Why is it that, fifty years ago, it was axiomatic that girls’ underachievement at school arose from systemic prejudice, whereas now that boys have been underachieving for decades it is equally axiomatic that it is the boys’ own fault – for being boys.

The answer, I believe, lies in the motivation for this latest round of boy bashing. Politicians are ever keen to appear to occupy the moral high ground and the protection of women and girls is always a winner. In contrast, a balanced perspective based on the empirical reality just doesn’t carry the same virtue-signalling brownie points. Indeed, an even-handed policy risks the accusation of misogyny being turned against those same politicians, thus guaranteeing they will never go there.
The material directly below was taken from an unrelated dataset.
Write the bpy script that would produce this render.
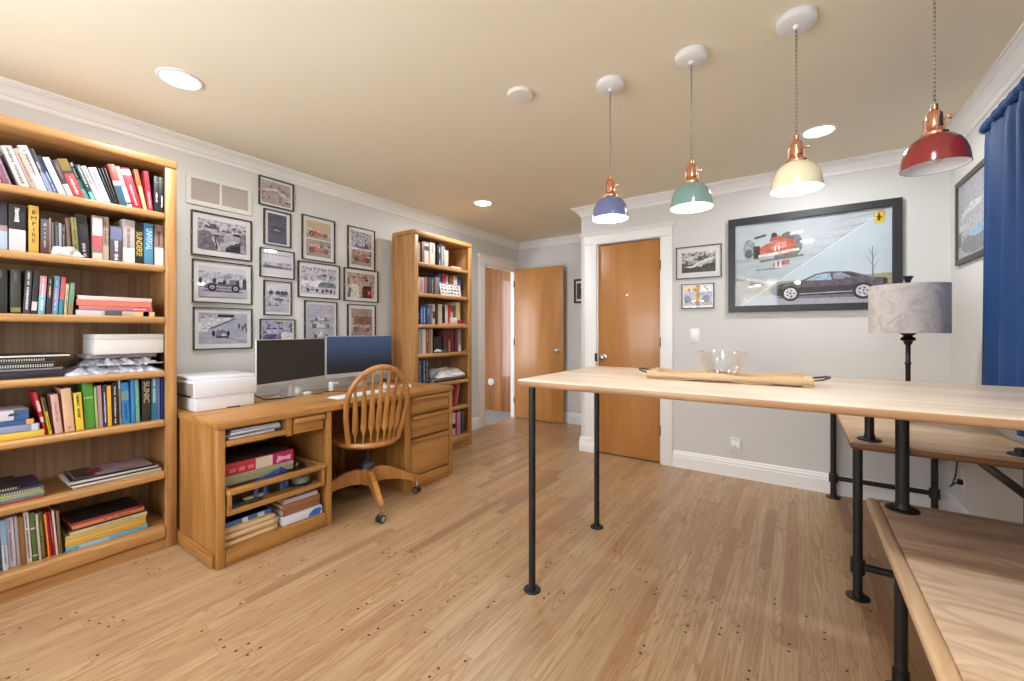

In contrast, there’s never any downside to bashing boys.

Boys themselves, of course, will be very aware of the reality; as will girls. One does not need to be an expert psychologist to anticipate that boys subject to this draconian suppression will harbour resentment. It is inevitable, and well deserved.

One wonders whether any of the ministers with longstanding partisan positions are capable of acknowledging that it is not online influencers that have driven a gulf of understanding between the sexes, but they themselves. One wonders if they realise that they are going the right way to create the monster of their own imaginings.

And what is the reality of boys’ experience at school now? A survey of sixth form pupils by Civitas revealed that 41 per cent of the pupils reported they had been taught that young men are a problem for society. Why would anyone expect young men to be positively disposed towards a society which openly despises them?

We have surely reached the point where some parents will be asking themselves whether they want to send their sons to a mixed-sex school. The curious thing about calls for single-sex education after age 11 is that it never seems to come from the lobby that expresses such concern over the safety of girls. Could it be that the last thing they want is for boys to escape their clutches?